-- START Supplied data --

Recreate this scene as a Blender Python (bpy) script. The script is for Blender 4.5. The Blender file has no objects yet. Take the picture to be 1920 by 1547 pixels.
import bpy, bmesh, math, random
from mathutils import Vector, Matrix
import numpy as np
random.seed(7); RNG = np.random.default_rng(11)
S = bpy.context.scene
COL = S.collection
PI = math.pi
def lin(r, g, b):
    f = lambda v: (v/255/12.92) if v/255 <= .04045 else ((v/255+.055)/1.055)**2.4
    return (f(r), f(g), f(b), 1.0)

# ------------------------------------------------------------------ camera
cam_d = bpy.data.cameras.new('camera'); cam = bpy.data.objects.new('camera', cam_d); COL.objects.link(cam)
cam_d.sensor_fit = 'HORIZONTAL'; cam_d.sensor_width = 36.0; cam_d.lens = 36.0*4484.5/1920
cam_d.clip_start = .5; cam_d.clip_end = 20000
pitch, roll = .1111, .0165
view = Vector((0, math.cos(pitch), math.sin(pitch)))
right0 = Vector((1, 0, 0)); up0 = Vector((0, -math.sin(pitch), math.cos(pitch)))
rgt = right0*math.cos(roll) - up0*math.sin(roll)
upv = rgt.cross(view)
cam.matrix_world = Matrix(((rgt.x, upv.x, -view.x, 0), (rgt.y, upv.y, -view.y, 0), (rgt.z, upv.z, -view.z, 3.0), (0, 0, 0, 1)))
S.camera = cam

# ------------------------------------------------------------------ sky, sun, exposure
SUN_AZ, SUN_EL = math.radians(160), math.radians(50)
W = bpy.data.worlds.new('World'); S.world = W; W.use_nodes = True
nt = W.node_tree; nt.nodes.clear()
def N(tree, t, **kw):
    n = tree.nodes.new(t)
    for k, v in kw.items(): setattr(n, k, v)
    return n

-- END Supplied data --

*Work to do*:
Return exactly, please, the lines of the material from the first one down to and including the line where "return (f(r), f(g), f(b), 1.0)" appears.

*Worked answer*:
Recreate this scene as a Blender Python (bpy) script. The script is for Blender 4.5. The Blender file has no objects yet. Take the picture to be 1920 by 1547 pixels.
import bpy, bmesh, math, random
from mathutils import Vector, Matrix
import numpy as np
random.seed(7); RNG = np.random.default_rng(11)
S = bpy.context.scene
COL = S.collection
PI = math.pi
def lin(r, g, b):
    f = lambda v: (v/255/12.92) if v/255 <= .04045 else ((v/255+.055)/1.055)**2.4
    return (f(r), f(g), f(b), 1.0)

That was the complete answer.